## PROBLEM DETAILS
Transcribe the material from its first line onward, ending with the line that contains "sc.view_settings.gamma=1.0" and adding nothing beyond it.
** start **
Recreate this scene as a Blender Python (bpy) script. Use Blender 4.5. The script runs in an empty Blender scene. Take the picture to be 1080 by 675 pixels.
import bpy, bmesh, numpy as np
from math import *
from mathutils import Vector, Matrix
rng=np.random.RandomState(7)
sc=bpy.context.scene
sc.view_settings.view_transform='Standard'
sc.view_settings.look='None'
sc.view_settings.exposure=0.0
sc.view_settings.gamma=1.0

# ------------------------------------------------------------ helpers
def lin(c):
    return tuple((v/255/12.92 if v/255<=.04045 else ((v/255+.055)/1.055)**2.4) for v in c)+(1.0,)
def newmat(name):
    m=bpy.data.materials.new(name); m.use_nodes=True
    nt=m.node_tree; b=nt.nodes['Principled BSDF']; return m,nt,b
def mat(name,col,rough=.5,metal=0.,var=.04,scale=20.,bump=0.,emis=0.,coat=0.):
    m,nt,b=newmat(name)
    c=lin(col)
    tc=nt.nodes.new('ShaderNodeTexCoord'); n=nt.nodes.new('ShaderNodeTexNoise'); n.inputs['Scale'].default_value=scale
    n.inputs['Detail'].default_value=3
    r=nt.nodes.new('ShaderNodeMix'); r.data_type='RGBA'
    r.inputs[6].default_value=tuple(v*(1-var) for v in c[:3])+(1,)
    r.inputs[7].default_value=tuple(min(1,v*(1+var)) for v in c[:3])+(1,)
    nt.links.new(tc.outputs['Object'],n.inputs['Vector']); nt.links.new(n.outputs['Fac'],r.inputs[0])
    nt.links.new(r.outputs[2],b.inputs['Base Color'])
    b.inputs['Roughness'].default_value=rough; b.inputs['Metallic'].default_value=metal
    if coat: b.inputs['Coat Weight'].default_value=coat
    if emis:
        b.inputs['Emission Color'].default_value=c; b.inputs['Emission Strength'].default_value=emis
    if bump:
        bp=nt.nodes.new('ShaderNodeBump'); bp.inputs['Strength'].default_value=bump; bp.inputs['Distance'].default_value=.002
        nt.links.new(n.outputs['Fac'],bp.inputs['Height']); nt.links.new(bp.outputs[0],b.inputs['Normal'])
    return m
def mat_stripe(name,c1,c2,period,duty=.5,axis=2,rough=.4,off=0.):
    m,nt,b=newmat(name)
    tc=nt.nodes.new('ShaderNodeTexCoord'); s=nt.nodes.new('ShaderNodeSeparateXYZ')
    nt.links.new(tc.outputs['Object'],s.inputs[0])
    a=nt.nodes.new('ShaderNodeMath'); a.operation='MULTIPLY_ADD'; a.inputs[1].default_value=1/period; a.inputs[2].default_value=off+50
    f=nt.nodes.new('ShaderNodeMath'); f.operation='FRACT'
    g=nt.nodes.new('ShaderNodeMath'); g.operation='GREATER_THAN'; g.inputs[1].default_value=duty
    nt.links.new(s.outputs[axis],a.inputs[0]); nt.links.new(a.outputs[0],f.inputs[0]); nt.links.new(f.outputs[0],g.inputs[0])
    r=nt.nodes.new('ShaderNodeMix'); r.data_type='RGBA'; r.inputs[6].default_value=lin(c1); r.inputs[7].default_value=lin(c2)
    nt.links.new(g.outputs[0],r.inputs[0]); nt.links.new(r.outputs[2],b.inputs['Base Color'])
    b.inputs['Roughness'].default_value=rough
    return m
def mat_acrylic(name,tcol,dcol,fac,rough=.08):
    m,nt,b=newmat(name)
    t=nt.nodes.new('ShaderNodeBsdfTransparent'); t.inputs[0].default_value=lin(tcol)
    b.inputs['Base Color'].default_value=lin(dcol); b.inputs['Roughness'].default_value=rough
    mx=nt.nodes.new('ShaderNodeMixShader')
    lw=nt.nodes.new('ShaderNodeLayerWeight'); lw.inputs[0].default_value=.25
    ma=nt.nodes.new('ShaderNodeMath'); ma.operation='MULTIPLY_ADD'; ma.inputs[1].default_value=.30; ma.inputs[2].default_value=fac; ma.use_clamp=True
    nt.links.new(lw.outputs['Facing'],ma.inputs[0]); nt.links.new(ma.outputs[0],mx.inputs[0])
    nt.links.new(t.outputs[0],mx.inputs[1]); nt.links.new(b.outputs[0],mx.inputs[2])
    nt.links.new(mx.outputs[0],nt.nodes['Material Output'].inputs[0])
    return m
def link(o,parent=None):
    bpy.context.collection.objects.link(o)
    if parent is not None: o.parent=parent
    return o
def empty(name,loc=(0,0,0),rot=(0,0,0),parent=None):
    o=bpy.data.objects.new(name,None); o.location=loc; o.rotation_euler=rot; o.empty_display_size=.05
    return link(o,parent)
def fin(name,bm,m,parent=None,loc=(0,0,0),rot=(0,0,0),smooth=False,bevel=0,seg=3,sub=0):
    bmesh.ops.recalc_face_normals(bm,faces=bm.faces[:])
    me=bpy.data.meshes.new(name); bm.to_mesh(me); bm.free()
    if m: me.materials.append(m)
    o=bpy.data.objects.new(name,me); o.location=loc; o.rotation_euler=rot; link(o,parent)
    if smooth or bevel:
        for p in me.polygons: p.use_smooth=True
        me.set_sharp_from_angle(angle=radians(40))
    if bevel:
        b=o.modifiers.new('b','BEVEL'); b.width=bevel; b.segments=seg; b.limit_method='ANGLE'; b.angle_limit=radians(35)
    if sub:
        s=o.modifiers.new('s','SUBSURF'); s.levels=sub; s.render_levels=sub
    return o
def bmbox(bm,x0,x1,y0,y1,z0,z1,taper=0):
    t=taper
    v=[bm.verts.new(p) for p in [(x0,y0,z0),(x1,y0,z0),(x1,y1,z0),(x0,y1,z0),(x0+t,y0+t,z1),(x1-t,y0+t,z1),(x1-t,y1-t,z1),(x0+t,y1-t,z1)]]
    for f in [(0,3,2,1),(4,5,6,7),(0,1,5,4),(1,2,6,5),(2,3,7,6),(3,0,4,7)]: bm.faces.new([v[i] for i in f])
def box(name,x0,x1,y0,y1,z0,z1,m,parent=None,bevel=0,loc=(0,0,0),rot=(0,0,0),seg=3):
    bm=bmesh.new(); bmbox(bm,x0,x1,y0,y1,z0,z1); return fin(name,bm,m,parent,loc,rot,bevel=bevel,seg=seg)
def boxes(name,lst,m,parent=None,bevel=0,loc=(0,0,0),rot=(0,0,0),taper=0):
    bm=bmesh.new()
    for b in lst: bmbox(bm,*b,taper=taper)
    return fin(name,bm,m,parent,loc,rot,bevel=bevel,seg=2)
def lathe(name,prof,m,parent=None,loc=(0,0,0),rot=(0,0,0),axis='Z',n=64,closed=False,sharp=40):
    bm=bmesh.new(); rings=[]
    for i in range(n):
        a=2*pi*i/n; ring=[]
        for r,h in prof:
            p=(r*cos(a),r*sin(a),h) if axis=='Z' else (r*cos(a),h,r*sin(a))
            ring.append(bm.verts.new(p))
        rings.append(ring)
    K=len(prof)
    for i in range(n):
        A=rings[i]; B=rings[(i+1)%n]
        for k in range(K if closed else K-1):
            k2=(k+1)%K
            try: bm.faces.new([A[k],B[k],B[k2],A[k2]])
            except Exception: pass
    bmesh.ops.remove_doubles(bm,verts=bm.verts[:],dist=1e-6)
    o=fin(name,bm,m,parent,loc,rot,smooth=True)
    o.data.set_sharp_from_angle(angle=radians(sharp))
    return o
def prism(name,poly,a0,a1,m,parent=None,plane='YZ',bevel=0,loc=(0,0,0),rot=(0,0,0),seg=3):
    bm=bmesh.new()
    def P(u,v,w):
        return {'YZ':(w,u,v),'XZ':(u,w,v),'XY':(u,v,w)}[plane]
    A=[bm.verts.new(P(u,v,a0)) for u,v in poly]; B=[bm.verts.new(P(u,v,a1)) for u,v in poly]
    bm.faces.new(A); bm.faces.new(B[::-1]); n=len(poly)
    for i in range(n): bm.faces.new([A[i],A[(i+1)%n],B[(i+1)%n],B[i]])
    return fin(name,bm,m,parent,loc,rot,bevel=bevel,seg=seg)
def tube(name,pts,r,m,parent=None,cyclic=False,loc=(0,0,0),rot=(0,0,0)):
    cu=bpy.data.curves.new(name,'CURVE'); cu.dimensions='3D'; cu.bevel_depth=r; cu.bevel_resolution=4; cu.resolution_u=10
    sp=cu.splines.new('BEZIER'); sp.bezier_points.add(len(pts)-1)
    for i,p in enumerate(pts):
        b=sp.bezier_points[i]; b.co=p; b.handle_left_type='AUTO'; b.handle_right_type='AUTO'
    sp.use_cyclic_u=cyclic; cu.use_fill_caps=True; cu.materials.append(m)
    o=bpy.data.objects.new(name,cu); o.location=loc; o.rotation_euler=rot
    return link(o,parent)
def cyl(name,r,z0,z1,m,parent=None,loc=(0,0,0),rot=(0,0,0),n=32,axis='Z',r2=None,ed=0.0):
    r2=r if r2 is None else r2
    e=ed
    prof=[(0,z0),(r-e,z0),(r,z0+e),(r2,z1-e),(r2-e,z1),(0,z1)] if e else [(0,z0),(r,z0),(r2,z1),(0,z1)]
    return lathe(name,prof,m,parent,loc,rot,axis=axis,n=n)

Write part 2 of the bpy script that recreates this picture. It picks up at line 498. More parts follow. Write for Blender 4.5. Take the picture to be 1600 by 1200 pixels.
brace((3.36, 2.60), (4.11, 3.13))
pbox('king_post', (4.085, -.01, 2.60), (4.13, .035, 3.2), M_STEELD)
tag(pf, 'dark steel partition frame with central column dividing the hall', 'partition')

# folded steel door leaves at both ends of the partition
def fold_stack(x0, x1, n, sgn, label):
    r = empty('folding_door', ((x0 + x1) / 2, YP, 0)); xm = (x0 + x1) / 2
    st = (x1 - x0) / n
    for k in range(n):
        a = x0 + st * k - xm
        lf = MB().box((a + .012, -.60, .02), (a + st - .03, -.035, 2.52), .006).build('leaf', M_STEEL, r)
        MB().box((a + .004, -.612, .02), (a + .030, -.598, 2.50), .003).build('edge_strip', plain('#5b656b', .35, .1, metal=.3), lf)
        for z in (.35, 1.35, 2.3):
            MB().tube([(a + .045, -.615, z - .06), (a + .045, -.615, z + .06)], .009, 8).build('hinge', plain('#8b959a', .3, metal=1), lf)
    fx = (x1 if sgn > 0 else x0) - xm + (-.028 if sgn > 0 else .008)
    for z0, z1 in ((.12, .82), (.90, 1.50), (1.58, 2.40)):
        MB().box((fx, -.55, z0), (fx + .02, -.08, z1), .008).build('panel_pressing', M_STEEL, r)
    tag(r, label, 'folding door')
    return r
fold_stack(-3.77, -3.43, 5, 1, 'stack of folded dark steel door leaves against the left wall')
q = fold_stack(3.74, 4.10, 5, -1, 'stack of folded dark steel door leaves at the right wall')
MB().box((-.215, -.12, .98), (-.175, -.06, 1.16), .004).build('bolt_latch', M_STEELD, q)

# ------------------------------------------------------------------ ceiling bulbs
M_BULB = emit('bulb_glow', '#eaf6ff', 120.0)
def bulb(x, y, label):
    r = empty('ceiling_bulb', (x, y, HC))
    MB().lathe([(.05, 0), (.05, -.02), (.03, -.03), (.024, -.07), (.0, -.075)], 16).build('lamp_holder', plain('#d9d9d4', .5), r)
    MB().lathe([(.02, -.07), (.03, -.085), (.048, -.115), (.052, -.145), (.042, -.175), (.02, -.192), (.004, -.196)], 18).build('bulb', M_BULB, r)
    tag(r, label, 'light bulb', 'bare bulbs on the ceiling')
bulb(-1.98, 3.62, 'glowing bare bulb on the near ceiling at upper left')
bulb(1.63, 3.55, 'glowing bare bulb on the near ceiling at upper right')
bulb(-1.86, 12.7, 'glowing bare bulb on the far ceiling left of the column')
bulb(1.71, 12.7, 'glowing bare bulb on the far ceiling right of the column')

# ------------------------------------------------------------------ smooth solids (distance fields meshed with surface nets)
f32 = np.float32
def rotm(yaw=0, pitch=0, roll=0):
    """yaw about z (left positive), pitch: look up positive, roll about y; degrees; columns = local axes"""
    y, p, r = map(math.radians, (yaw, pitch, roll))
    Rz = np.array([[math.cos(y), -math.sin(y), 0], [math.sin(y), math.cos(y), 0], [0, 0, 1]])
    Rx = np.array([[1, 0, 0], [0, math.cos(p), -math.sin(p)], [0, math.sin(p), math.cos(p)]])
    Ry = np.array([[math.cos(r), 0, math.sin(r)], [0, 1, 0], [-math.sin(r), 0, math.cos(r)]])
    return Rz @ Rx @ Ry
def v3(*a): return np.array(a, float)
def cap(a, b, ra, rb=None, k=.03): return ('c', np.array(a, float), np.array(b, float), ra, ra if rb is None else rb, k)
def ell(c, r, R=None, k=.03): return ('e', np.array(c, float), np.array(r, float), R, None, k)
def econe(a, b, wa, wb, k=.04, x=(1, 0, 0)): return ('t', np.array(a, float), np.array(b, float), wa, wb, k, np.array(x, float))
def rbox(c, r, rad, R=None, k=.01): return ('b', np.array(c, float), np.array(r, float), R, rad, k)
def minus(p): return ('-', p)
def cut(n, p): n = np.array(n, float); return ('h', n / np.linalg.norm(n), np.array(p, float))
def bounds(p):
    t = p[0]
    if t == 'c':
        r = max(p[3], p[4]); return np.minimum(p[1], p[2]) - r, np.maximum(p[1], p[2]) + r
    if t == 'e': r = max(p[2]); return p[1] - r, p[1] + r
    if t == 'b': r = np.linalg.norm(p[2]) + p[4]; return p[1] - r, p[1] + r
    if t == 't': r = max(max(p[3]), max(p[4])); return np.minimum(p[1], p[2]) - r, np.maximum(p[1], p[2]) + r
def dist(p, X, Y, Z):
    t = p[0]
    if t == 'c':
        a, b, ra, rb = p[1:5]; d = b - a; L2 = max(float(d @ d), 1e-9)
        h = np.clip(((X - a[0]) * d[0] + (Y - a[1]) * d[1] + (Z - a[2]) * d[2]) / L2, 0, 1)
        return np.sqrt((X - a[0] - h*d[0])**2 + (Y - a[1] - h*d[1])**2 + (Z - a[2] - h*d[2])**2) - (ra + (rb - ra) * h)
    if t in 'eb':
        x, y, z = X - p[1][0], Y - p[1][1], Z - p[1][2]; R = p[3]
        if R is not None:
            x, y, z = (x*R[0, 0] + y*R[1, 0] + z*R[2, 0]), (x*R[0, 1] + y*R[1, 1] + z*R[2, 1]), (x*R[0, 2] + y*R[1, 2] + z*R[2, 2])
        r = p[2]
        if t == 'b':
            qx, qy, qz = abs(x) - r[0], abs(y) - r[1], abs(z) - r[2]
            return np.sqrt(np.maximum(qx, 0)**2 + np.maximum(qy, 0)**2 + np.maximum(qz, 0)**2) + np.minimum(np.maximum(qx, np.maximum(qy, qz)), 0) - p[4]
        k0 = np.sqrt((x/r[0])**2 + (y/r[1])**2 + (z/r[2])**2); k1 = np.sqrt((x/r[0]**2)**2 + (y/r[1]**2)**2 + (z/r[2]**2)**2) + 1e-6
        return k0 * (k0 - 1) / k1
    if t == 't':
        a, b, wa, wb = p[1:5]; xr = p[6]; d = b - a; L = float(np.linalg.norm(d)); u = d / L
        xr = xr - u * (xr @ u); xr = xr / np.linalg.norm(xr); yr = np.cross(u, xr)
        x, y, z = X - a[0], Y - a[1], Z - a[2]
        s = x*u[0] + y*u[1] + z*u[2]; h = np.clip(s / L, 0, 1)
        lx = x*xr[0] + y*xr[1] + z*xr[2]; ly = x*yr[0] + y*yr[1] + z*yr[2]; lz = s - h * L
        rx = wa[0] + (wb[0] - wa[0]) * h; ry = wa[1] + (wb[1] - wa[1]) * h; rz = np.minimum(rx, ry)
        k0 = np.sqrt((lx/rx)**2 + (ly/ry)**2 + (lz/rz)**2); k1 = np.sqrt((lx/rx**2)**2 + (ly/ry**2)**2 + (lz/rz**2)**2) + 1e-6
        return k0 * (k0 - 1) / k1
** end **
## COMPLETE OUTPUT
Recreate this scene as a Blender Python (bpy) script. Use Blender 4.5. The script runs in an empty Blender scene. Take the picture to be 1080 by 675 pixels.
import bpy, bmesh, numpy as np
from math import *
from mathutils import Vector, Matrix
rng=np.random.RandomState(7)
sc=bpy.context.scene
sc.view_settings.view_transform='Standard'
sc.view_settings.look='None'
sc.view_settings.exposure=0.0
sc.view_settings.gamma=1.0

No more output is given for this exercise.